New York dairy farmers received an average of $19.70 per hundredweight for all milk sold in 2007, up $6.30 from the average hundredweight price in 2006, $13.40.

Just as corn feed prices spiked, attributed by some to federal subsidy of corn-based ethanol production, the federally mandated basement price for locally produced milk rose steadily last year from January’s price of $15.09 per hundredweight to a record high of $25.01 per hundredweight of class 1 drinking milk in August 2007. Since then, the price has tapered off to $19.95 per hundredweight in March.

Gregg said farmers’ production costs have skyrocketed alongside rising sales revenue.

“Currently, as we go into the next growing season, we’re looking at record-high diesel prices of $4 a gallon and fertilizer costs have doubled. So the [milk] price is certainly more favorable to the farmer, but costs have gone up just as fast,” he said.

According to USDA NASS, total milk production in New York was 12.1 billion pounds in 2007, up slightly from 2006, even as the annual average number of milk cows slipped 1.7 percent to 627,000 milk cows. Annual output per cow averaged 19,303 pounds, up 2.2 percent from 2006.

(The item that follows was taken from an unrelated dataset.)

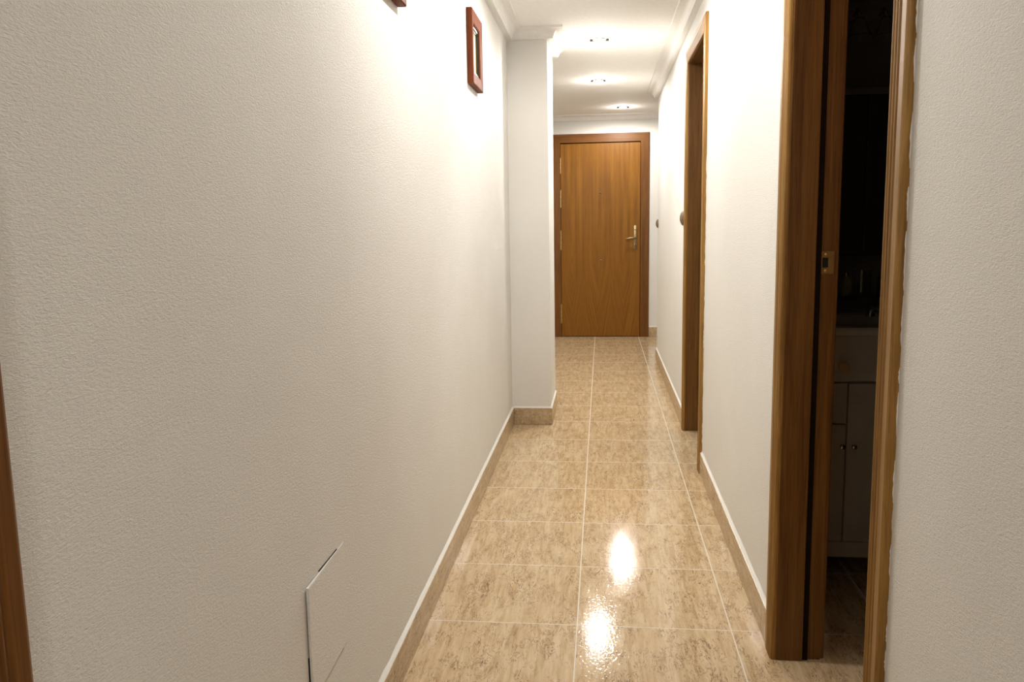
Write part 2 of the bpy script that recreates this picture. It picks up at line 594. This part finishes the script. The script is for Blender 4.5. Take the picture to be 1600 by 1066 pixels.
def casing(root, place, a0, a1, top, profile, wd, mats):
    """three mitred lengths around an opening; place(a, z, t) -> point"""
    MB().rings([[place(a0 - u, 0.0005, t) for u, t in profile], [place(a0 - u, top + u, t) for u, t in profile]]).build('casing', mats[0], root)
    MB().rings([[place(a1 + u, 0.0005, t) for u, t in profile], [place(a1 + u, top + u, t) for u, t in profile]]).build('casing', mats[0], root)
    MB().rings([[place(a0 - u, top + u, t) for u, t in profile], [place(a1 + u, top + u, t) for u, t in profile]]).build('casing_head', mats[1], root)

def right_doorway(name, label, dy, strike_z):
    y0, y1 = dy
    root = struct(empty(name, (XR, (y0 + y1) / 2, 0)), label, 'doorway')
    TH = 0.0155
    casing(root, lambda a, z, t: (XR - t, a, z), y0, y1, ZT, flute_profile(CW, TH), CW, ('oak', 'oak_y'))
    # room-side casing
    casing(root, lambda a, z, t: (XR2 + t, a, z), y0 - 0.019, y1 + 0.019, ZT + 0.019, flat_profile(CW, 0.012), CW, ('lining', 'lining_y'))
    XS = 0.550
    for s, yj in ((1, y1), (-1, y0)):
        sec = [(XR - 0.0015, yj + s * 0.0015), (XR - 0.0002, yj), (XS - 0.0015, yj), (XS, yj + s * 0.0015), (XS, yj + s * 0.012), (XR2, yj + s * 0.012), (XR2, yj + s * JT), (XR - 0.0015, yj + s * JT)]
        sec = [(x, y) for x, y in sec]
        MB().rings([[(x, y, 0.0005) for x, y in sec], [(x, y, ZT + JT) for x, y in sec]]).build('jamb_lining', 'lining', root)
        lo, hi = sorted((yj + s * 0.004, yj + s * 0.0118))
        MB().box(XS + 0.0002, XS + 0.0145, lo, hi, 0.001, ZT + 0.008).build('door_seal', 'seal', root)  # narrow near-black strip along the rebate step
    sec = [(XR - 0.0015, ZT + 0.0015), (XR - 0.0002, ZT), (XS - 0.0015, ZT), (XS, ZT + 0.0015), (XS, ZT + 0.012), (XR2, ZT + 0.012), (XR2, ZT + JT), (XR - 0.0015, ZT + JT)]
    MB().rings([[(x, y0 + 0.0005, z) for x, z in sec], [(x, y1 - 0.0005, z) for x, z in sec]]).build('head_lining', 'lining_y', root)
    # strike plate on the far jamb
    yp = y1 + 0.012
    z0, z1 = strike_z
    sp = MB().box(XS + 0.015, XR2 - 0.002, yp - 0.0018, yp, z0, z1, bevel=0.0006).build('strike_plate', 'bronze', root)
    zc = (z0 + z1) / 2
    MB().box(XS + 0.0185, XS + 0.033, yp - 0.0026, yp - 0.0015, zc - 0.013, zc + 0.013, bevel=0.0005).build('latch_hole', 'dark', sp)
    MB().box(XS + 0.033, XS + 0.0455, yp - 0.0034, yp - 0.0012, zc - 0.010, zc + 0.010, bevel=0.0006).build('latch_lip', 'bronze', sp)
    for zz in (z0 + 0.008, z1 - 0.008):
        MB().lathe([(0.0038, 0), (0.0034, 0.001), (0.0005, 0.0016)], (XS + 0.027, yp - 0.0017, zz), (0, -1, 0), 12).build('screw', 'brass', sp)
    return root

door3 = right_doorway('door_3', 'open oak-framed doorway nearest the viewer, leading to the dark bathroom', D3, (1.073, 1.131))
door2 = right_doorway('door_2', 'open oak-framed doorway further along the right wall', D2, (1.065, 1.123))

def ragged_caulk(root, y, n, z0, z1):
    """chipped plaster edge beside the outer side of a casing"""
    z = z0
    while z < z1:
        h = random.uniform(0.02, 0.11)
        wd = random.uniform(0.0003, 0.0010)
        th = random.uniform(0.0008, 0.0026)
        ring = []
        m = 9
        for i in range(m + 1):
            f = i / m
            b = math.sin(math.pi * (0.04 + 0.92 * f)) ** 0.5
            zz = z + h * f
            jw = wd * b * random.uniform(0.5, 1.4)
            jt = th * b * random.uniform(0.5, 1.3)
            ring.append([(XR + 0.0005, y, zz), (XR + 0.0005, y - jw, zz), (XR - jt, y - jw * 0.2, zz), (XR - jt, y + 0.0002, zz)])
        MB().rings(ring).build('caulk_chip', 'caulk', root)
        z += h + random.uniform(0.002, 0.05)
ragged_caulk(door3, D3[0] - CW, 40, 0.35, 2.1)
ragged_caulk(door2, D2[0] - CW, 40, 0.15, 1.5)

# unseen bathroom door leaf hinged on the near jamb, angled to shade the room
def swung_leaf(root, hx, hy, ang, length):
    ca, sa = math.cos(ang), math.sin(ang)
    def P(u, v, z):
        return (hx + u * ca + v * sa, hy + u * sa - v * ca, z)
    ring = lambda z: [P(0, 0, z), P(length, 0, z), P(length, 0.035, z), P(0, 0.035, z)]
    lf = MB().rings([ring(0.007), ring(ZT + 0.006)]).build('door_leaf', 'oak', root)
    for sgn, v in ((-1, 0.0), (1, 0.035)):
        nrm = Vector((sa, -ca, 0)) * sgn
        base = Vector(P(length - 0.06, v, 1.03))
        MB().lathe([(0.024, 0), (0.022, 0.006), (0.009, 0.010), (0.009, 0.034), (0.022, 0.044), (0.022, 0.052), (0.001, 0.060)], base, nrm).build('door_knob', 'brass', lf, smooth=True)
    return lf
swung_leaf(door3, XR2 + 0.016, D3[0] + 0.03, math.radians(77), 0.755)

# door in the left wall, only its casing shows at the picture edge
root = struct(empty('door_4', (XL, (D4[0] + D4[1]) / 2, 0)), 'oak door frame in the left wall, at the very left edge', 'door')
casing(root, lambda a, z, t: (XL + t, a, z), D4[0], D4[1], ZT, flute_profile(CW, 0.0155), CW, ('oak_entry', 'lining_y'))
for s, yj in ((1, D4[1]), (-1, D4[0])):
    lo, hi = sorted((yj, yj + s * JT))
    MB().box(XL - 0.12, XL + 0.006, lo, hi, 0.0005, ZT + JT, bevel=0.001).build('jamb_lining', 'lining', root)
MB().box(XL - 0.12, XL + 0.006, D4[0], D4[1], ZT, ZT + JT, bevel=0.001).build('head_lining', 'lining_y', root)
leaf = MB().box(XL - 0.118, XL - 0.083, D4[0] + 0.003, D4[1] - 0.003, 0.006, ZT - 0.003, bevel=0.0015).build('door_leaf', 'oak', root)
MB().lathe([(0.026, 0), (0.024, 0.006), (0.009, 0.010), (0.009, 0.04), (0.025, 0.05), (0.026, 0.062), (0.012, 0.074), (0.001, 0.076)], (XL - 0.083, D4[0] + 0.07, 1.03), (1, 0, 0)).build('door_knob', 'brass', leaf, smooth=True)

# ------------------------------------------------------------------ entry door
root = struct(empty('door_1', ((EX0 + EX1) / 2, YF, 0)), 'closed oak veneer entry door with brass lever at the corridor end', 'door')
ECW = 0.0929
casing(root, lambda a, z, t: (a, YF - t, z), EX0 - 0.003, EX1 + 0.003, EZ + 0.003, flat_profile(ECW - 0.003, 0.018), ECW, ('oak_entry', 'oak_x'))
for s, xj in ((1, EX1), (-1, EX0)):
    lo, hi = sorted((xj + s * 0.004, xj + s * 0.03))
    MB().box(lo, hi, YF - 0.002, YF + 0.138, 0.0005, EZ + 0.03).build('jamb_lining', 'oak_entry', root)
    lo, hi = sorted((xj - s * 0.02, xj + s * 0.004))
    MB().box(lo, hi, YF + 0.05, YF + 0.075, 0.0005, EZ + 0.004).build('door_stop', 'oak_entry', root)
MB().box(EX0 - 0.004, EX1 + 0.004, YF - 0.002, YF + 0.138, EZ + 0.004, EZ + 0.03).build('head_lining', 'oak_x', root)
MB().box(EX0 - 0.004, EX1 + 0.004, YF + 0.05, YF + 0.075, EZ - 0.02, EZ + 0.004).build('door_stop', 'oak_x', root)
YL = YF - 0.003                    # leaf face
leaf = MB().box(EX0, EX1, YL, YL + 0.045, 0.006, EZ - 0.005, bevel=0.0015).build('door_leaf', 'veneer', root, origin=((EX0 + EX1) / 2, YL, 0))
for z0, z1 in ((1.727, 1.878), (1.376, 1.549), (0.934, 1.129), (0.154, 0.348)):
    xh = EX0 - 0.001
    h = MB().lathe([(0.0006, -0.010), (0.0045, -0.007), (0.003, -0.002), (0.0078, 0), (0.0078, z1 - z0), (0.003, z1 - z0 + 0.002), (0.0045, z1 - z0 + 0.007), (0.0006, z1 - z0 + 0.010)], (xh, YF - 0.020, z0), (0, 0, 1), 14).build('hinge', 'brass', root, smooth=True)
    MB().box(xh - 0.002, xh + 0.002, YF - 0.020, YL + 0.0, z0, z1).build('hinge_leaf', 'bronze', h)
    for k in range(1, 4):
        zz = z0 + (z1 - z0) * k / 4
        MB().lathe([(0.0081, 0), (0.0081, 0.0018)], (xh, YF - 0.020, zz), (0, 0, 1), 14).build('hinge_joint', 'dark', h)
# lever handle on a long plate
px0, px1, pz0, pz1 = 0.324, 0.366, 0.923, 1.177
def plate_ring(y, inset):
    pts = []
    cx, hw = (px0 + px1) / 2, (px1 - px0) / 2 - inset
    for k in range(17):
        t = math.pi * k / 16
        pts.append((cx + hw * math.cos(t), y, pz1 - 0.020 + (0.020 - inset) * math.sin(t)))
    for k in range(17):
        t = math.pi + math.pi * k / 16
        pts.append((cx + hw * math.cos(t), y, pz0 + 0.020 + (0.020 - inset) * math.sin(t)))
    return pts
hp = MB().rings([plate_ring(YL, 0), plate_ring(YL - 0.004, 0), plate_ring(YL - 0.0065, 0.004)]).build('handle_plate', 'bronze', root, smooth=True)
hx = (px0 + px1) / 2
lv = [(hx, YL - 0.005, 1.045), (hx, YL - 0.038, 1.045), (hx - 0.008, YL - 0.050, 1.045), (hx - 0.03, YL - 0.054, 1.046), (hx - 0.06, YL - 0.054, 1.044), (hx - 0.085, YL - 0.052, 1.039), (hx - 0.102, YL - 0.049, 1.036)]
MB().tube(lv, [0.0105, 0.0095, 0.010, 0.0095, 0.009, 0.010, 0.008], 12).build('lever', 'bronze', hp, smooth=True)
MB().lathe([(0.0155, 0), (0.0155, 0.004), (0.012, 0.008)], (hx, YL - 0.006, 1.045), (0, -1, 0)).build('rosette', 'brass', hp, smooth=True)
kc = MB().lathe([(0.011, 0), (0.011, 0.004), (0.009, 0.005)], (hx, YL - 0.006, 0.975), (0, -1, 0)).build('lock_cylinder', 'brass', hp, smooth=True)
MB().box(hx - 0.0035, hx + 0.0035, YL - 0.0125, YL - 0.010, 0.963, 0.985, bevel=0.001).build('keyhole', 'dark', hp)
MB().lathe([(0.012, 0), (0.011, 0.006), (0.004, 0.009)], (hx, YL - 0.006, 1.135), (0, -1, 0)).build('thumb_turn', 'brass', hp, smooth=True)
pe = MB().lathe([(0.011, 0), (0.011, 0.003), (0.0085, 0.0045), (0.0065, 0.003)], (-0.019, YL, 1.514), (0, -1, 0)).build('peephole', 'bronze', root, smooth=True)
MB().lathe([(0.0066, 0.0), (0.0066, 0.0036), (0.003, 0.0048)], (-0.019, YL, 1.514), (0, -1, 0), 16).build('peephole_lens', 'dark', pe, smooth=True)
pe = MB().lathe([(0.013, 0), (0.013, 0.003), (0.009, 0.005)], (-0.015, YL, 0.81), (0, -1, 0)).build('bolt_cover', 'bronze', root, smooth=True)
MB().lathe([(0.007, 0.0), (0.007, 0.0055), (0.003, 0.006)], (-0.015, YL, 0.81), (0, -1, 0), 16).build('bolt_hole', 'dark', pe, smooth=True)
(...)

Gerry Casgrove, the New York state deputy agricultural commissioner who focuses on dairy, said the increased milk production from cows represents better management on the part of farmers as they respond to demand.

“Some farmers are using a higher quality of feed. Quite often, they feed the cows more often and will milk the animal three times a day,” Casgrove said. “Some farmers will also use recombinant bovine growth hormone, which in most instances has been shown to increase production 5 to 10 percent.”

Total U.S. milk production increased 2.1 percent in 2007 to 186 billion pounds, with cash receipts for milk totaling $35.4 billion, up 51.4 percent. The average rate per cow was 20,267 pounds, up 316 pounds above 2006. The annual average number of milk cows on farms was 9.16 million head, up 46,000 head from 2006.